Friday, Mar. 24, 1967

Return of the Huks

For eleven hours one day last week, Philippine Constabulary troopers nervously ringed a low frame house in the town of Mabalacat, 55 miles northwest of Manila. Finally, an officer arrived with a search warrant. What the Con stabulary found inside was worth waiting for: shadowy Dominador Garcia, 34, alias Commander Ely, the No. 3 man in the Hukbong Magpapalaya sa Bayan,-the backwoods Communist guerrillas known as Huks. Garcia surrendered without a fight.

The arrest underscored the resurgence of an old menace that has returned to plague the 15-month-old regime of President Ferdinand Marcos. In the late 1940s and early '50s, the

Huks nearly tipped over the Manila government before they were decimated and pushed back into the hinterlands by Ramon Magsaysay. Now, capitalizing on the erosion of law and order that has spread across the country despite Marcos' reforming policies, the Huks are once more stepping up their activity in their old stomping grounds in central Luzon--particularly in four provinces. Says Senator Manuel P. Manahan, chairman of the Philippine Senate's National Defense and Security Committee: "The Huks have established an in visible government in Pampanga [north of Manila], in western sections of Bula-can and in the southern fringes of Nueva Eciha and Tarlac. They have entrenched themselves in four vital activities: Huk taxation, Huk justice, Huk business and Huk politics."

Instant Reprisals. Not to mention Huk terrorism, which is the tie that binds together all the other Huk influences. The Huk organization is small, dedicated and tightly disciplined. Led by Faustino Delmundo, alias Commander Sumulong, it has purposely kept down its size so as not to attract the main force attention of the Philippine military. The terrorist arm of the movement comprises no more than 160 killers (supported by another 150 local armed guerrillas), who roam the central Luzon countryside in bands of three or four, meting out instant reprisals to anyone who dares defy Huk orders. In the past year, 84 Filipinos, including some anti-Huk mayors, police and other officials, have died in fusillades of Huk bullets. Says Brigadier General Rafael Ileto, who leads the 3,000-man Constabulary force in the Huk area: "If you are the only man with a .38 in the barrio, that barrio belongs to you." The Huks are the men with the guns.

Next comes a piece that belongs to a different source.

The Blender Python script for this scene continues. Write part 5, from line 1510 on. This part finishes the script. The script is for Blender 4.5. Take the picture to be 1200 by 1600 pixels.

The Huks have set up their own courts, which are the law of the land in broad stretches of central Luzon. Huk justice is swift and decisive: cattle thieves and rapists, for example, are often executed on the spot. Huk agents exact tribute and taxes from thousands of Filipinos. The biggest collection center is Angeles City near the U.S. Air Force's Clark Field. Maids for American families must pay five pesos ($1.25) monthly to the Huks; Huk treasurers take a big rake-off from the gambling parlors and bars frequented by U.S. troops.

Influence & Power. The Huk aim is simple: to eradicate U.S. influence in the islands and set up a Communist-style "people's democracy." Remembering their earlier mistakes, the Huks no longer call for instant revolution but aim instead at a gradual subversion of the country's political system. That work is carried on by an estimated 1,500 so-called "legal cadres," members who carefully skirt the law forbidding Communism in the Philippines. Many of them openly strive to win positions of power. According to Filipino intelligence estimates, at least 176 barrio captains, dozens of mayors, a handful of Congressmen and at least one, possibly two, provincial governors are either Huks or under Huk discipline.

The Huks already have control in varying degrees of 1,400 square miles and 500,000 people, but their political power is growing even faster than their geographic boundaries. Two weeks ago, the Huks were able to get together 150 buses and 5,000 Pampanga villagers to drive into Manila and complain to Marcos about the "brutality" of the Constabulary, which is the chief hunter of the Huks. Matters might be much worse if the Huks and their urban comrades, the Communist Party of the Philippines, could get along. Fortunately, they are so split by ideological and personal rivalries that they have so far been unable to agree on any concerted action.

Hopelessly Poor. Trying his best to contain the Huk threat, Marcos has launched in central Luzon a civic-action program that has built 178 new schools, dug dozens of wells and irrigation ditches and paved dirt roads. But the area is so hopelessly poor that his efforts have made little impact. The President's fear is that the Huk movement will spread to other impoverished areas before he can stamp it out in Luzon. "The battle can start any time," says Marcos. "If I must end my political career going after the Communists, I wouldn't mind it."

* Tagalog for People's Liberation Army.